V. più recentemente Cass. sez. un. civ. n. 15438 del 04/11/2002: la pronuncia sulla inammissibilità o improcedibilità del ricorso per cassazione ha carattere pregiudiziale e prevalente rispetto a quella sulla rinuncia stessa, la quale postula la ritualità dell’impugnazione, poichè non è dato di rinunciare ad un diritto processuale quando non esistono le condizioni necessarie per il suo esercizio. Conforme Cass. n. 8801 del 1999.

Cfr. altresì Cass. 5 civ. n. 5468 del 29/02/2008, secondo cui la tardività dell’opposizione a sanzione amministrativa impone al giudice di dichiararne l’inammissibilità prima di qualsiasi esame nel merito, e quindi anche allorquando, per effetto della rinuncia da parte dell’amministrazione alla propria pretesa, sia cessata la materia del contendere).

Visto, infine, che la B. è rimasta intimata, non avendo svolto alcuna attività difensiva, nonostante la declaratoria d’inammissibilità del ricorso, nulla va disposto per le relative spese.

Tuttavia, ricorrono i presupposti di legge, attesa l’anzidetta inammissibilità del ricorso, successivo al gennaio 2013, per il versamento dell’ulteriore contributo unificato.

PQM

la Corte dichiara INAMMISSIBILE il ricorso.

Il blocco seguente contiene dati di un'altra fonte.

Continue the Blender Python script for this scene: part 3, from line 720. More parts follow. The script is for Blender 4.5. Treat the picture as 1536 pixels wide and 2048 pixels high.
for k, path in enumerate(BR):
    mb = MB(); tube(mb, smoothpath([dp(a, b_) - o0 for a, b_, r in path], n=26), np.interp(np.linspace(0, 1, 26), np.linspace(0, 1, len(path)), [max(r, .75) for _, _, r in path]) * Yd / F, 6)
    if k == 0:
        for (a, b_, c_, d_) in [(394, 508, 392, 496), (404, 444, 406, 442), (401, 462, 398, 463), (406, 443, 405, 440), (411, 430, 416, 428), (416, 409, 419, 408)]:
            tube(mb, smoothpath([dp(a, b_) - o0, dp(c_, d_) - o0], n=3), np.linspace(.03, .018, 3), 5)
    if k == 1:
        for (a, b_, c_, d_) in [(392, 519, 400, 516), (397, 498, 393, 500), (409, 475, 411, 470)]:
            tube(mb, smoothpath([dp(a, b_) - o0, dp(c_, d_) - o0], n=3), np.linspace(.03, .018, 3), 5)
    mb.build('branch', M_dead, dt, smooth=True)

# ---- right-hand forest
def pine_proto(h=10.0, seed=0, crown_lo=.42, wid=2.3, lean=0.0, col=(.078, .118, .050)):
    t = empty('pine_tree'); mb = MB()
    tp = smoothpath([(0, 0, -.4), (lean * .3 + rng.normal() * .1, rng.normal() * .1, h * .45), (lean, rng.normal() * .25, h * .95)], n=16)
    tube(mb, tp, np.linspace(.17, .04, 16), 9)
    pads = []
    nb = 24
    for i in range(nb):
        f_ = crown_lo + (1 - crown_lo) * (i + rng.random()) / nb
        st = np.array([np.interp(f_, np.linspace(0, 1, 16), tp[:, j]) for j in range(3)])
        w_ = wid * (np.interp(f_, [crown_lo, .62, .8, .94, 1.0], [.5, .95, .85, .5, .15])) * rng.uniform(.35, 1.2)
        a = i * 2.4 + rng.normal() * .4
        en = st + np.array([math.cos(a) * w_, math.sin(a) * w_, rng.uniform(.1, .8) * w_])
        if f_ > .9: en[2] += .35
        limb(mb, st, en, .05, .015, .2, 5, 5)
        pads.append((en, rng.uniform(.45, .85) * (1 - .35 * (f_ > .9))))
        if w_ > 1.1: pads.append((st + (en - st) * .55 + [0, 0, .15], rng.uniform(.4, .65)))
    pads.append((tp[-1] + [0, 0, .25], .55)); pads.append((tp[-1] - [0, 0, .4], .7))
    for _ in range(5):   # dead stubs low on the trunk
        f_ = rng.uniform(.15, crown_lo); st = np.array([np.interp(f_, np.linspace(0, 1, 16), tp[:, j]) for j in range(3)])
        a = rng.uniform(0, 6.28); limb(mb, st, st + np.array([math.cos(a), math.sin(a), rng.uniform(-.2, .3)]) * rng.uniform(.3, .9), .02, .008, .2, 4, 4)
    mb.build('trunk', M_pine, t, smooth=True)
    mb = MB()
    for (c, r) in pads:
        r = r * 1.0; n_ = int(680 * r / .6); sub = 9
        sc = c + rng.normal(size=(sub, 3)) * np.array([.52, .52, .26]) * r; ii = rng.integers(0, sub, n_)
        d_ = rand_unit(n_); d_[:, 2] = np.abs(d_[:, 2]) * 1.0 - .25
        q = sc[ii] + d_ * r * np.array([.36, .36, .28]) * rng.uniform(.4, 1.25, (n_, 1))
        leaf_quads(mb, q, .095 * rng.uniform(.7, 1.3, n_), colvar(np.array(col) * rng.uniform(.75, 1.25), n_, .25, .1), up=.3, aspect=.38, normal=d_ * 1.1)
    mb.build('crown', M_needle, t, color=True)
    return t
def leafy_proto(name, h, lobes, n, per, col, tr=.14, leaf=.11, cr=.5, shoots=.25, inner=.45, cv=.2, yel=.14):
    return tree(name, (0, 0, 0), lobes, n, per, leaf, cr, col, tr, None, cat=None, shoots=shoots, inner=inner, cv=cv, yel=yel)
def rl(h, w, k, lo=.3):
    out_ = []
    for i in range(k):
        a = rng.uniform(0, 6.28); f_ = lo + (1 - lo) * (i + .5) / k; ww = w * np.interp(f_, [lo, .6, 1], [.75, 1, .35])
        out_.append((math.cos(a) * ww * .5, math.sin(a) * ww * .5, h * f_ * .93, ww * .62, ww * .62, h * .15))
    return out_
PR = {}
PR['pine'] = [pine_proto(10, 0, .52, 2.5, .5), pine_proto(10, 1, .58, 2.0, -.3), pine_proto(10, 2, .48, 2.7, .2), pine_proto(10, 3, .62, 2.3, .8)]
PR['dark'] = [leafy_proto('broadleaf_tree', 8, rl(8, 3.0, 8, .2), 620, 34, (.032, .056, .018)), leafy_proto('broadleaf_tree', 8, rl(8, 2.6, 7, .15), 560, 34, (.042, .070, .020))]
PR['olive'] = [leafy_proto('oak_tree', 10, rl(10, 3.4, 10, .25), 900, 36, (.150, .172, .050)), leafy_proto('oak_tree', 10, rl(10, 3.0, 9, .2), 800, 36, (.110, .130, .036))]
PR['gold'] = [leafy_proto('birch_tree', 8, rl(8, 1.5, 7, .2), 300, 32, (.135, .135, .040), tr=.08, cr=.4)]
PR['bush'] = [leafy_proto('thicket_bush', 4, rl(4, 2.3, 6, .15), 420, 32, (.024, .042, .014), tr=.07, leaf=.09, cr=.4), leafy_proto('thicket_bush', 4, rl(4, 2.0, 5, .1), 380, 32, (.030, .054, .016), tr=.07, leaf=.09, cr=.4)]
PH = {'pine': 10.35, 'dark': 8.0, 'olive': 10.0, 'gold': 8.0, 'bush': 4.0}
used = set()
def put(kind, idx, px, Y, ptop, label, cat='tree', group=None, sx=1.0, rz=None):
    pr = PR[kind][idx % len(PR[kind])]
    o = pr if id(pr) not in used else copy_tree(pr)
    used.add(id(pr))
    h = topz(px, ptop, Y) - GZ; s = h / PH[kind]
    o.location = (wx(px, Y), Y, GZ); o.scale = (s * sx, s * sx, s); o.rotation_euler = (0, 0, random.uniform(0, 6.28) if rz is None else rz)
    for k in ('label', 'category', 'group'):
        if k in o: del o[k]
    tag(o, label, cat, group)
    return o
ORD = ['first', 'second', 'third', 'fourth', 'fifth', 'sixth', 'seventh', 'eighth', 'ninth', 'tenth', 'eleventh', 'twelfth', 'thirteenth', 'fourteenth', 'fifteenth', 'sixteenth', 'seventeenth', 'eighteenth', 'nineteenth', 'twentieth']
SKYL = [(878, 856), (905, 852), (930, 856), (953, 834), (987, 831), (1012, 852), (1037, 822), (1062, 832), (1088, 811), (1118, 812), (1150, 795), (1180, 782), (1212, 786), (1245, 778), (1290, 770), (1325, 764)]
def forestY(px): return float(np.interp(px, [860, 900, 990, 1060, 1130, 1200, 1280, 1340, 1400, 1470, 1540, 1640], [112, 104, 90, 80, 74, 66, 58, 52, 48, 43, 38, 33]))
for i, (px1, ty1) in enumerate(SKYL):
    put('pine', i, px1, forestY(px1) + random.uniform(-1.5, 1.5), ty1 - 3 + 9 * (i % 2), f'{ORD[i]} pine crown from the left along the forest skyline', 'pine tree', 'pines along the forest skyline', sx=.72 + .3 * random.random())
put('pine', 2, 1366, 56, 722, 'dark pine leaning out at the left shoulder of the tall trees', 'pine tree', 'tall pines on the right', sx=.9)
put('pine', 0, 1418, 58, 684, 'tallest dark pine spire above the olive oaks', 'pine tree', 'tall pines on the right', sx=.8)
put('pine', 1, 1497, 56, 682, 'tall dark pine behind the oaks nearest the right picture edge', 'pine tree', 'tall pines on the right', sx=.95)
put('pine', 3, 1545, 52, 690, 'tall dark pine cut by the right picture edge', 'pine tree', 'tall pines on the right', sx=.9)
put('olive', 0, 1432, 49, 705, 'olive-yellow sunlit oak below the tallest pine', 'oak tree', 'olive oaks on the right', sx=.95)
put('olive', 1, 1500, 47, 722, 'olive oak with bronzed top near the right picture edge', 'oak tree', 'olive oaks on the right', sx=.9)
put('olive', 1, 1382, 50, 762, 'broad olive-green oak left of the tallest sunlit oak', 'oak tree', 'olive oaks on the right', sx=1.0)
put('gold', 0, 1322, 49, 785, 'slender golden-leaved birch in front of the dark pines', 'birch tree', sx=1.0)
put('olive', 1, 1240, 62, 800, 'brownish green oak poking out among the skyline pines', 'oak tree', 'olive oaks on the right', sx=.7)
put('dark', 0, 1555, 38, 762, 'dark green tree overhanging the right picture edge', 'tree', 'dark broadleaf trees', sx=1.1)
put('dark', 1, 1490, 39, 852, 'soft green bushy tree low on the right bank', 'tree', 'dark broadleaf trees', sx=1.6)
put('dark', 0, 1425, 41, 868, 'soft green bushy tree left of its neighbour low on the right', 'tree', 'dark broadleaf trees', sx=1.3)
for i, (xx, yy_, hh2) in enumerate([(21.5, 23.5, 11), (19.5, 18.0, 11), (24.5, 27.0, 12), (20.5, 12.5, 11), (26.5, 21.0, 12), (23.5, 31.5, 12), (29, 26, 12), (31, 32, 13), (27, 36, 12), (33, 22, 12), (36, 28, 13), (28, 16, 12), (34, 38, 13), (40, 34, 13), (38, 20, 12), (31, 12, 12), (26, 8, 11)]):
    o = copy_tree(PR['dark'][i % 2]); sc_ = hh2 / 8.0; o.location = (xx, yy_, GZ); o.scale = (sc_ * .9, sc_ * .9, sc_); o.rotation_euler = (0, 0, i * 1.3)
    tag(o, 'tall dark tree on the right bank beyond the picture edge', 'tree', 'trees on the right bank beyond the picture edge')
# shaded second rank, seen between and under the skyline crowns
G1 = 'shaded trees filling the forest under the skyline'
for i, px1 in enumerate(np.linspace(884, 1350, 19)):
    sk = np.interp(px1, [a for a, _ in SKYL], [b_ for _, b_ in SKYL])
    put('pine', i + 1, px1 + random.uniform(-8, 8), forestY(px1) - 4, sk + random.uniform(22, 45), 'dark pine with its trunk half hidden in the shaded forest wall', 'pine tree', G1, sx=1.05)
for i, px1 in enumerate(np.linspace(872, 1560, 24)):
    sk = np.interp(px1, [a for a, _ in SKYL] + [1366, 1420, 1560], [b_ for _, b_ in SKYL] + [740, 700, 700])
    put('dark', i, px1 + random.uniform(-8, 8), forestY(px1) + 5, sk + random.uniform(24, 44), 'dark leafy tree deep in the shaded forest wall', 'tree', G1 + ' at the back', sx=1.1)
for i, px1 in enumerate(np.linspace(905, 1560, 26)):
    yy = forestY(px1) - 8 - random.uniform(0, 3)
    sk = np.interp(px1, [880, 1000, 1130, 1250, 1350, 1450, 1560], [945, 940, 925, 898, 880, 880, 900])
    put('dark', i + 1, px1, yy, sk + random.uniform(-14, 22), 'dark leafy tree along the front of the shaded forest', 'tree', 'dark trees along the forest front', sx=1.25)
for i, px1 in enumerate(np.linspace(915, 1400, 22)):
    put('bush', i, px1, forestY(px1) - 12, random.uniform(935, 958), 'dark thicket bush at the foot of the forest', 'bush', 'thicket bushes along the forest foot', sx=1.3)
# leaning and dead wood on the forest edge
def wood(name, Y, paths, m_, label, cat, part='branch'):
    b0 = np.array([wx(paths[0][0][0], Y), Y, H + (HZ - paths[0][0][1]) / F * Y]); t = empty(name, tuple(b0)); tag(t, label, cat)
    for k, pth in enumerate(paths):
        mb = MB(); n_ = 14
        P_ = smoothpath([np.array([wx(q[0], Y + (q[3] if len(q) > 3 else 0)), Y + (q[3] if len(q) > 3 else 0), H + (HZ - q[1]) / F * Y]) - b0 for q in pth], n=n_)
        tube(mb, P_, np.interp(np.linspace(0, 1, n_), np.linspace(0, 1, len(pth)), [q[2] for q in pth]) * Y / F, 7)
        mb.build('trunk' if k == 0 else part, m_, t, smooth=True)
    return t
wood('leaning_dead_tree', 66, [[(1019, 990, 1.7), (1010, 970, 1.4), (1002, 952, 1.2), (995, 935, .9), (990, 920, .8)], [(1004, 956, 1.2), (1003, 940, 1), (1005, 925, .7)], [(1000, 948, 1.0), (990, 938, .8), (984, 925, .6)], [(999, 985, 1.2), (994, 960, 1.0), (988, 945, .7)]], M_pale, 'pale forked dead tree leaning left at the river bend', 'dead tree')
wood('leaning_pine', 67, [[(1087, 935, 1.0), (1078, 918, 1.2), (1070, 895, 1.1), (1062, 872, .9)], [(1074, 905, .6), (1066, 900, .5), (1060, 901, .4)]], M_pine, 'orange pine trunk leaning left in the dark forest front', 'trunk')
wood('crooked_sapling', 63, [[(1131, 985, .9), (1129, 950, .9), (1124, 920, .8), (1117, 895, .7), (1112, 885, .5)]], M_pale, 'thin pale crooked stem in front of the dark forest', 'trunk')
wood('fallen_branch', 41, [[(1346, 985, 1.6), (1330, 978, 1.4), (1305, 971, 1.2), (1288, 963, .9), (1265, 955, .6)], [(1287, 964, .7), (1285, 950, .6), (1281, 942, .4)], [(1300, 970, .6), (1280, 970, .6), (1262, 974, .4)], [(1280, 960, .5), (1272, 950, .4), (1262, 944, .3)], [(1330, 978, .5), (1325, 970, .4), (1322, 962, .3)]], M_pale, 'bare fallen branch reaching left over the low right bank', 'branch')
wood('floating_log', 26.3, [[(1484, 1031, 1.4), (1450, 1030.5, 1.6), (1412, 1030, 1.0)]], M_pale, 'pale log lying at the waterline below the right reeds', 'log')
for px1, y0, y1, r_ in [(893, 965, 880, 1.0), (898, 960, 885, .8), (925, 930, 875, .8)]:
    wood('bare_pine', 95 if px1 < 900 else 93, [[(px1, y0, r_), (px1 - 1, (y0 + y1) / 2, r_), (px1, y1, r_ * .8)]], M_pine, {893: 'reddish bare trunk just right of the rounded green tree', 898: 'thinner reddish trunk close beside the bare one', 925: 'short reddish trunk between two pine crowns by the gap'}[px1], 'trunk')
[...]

NULLA per le spese nei riguardi dell’intimata B..

Ai sensi del D.P.R. 30 maggio 2002, n. 115, art. 13, comma 1 quater, dà atto della sussistenza dei presupposti per il versamento, da parte della ricorrente, dell’ulteriore importo a titolo di contributo unificato, pari a quello dovuto per il ricorso, a norma dello stesso art. 13, comma 1 bis.

Così deciso in Roma, il 20 luglio 2016.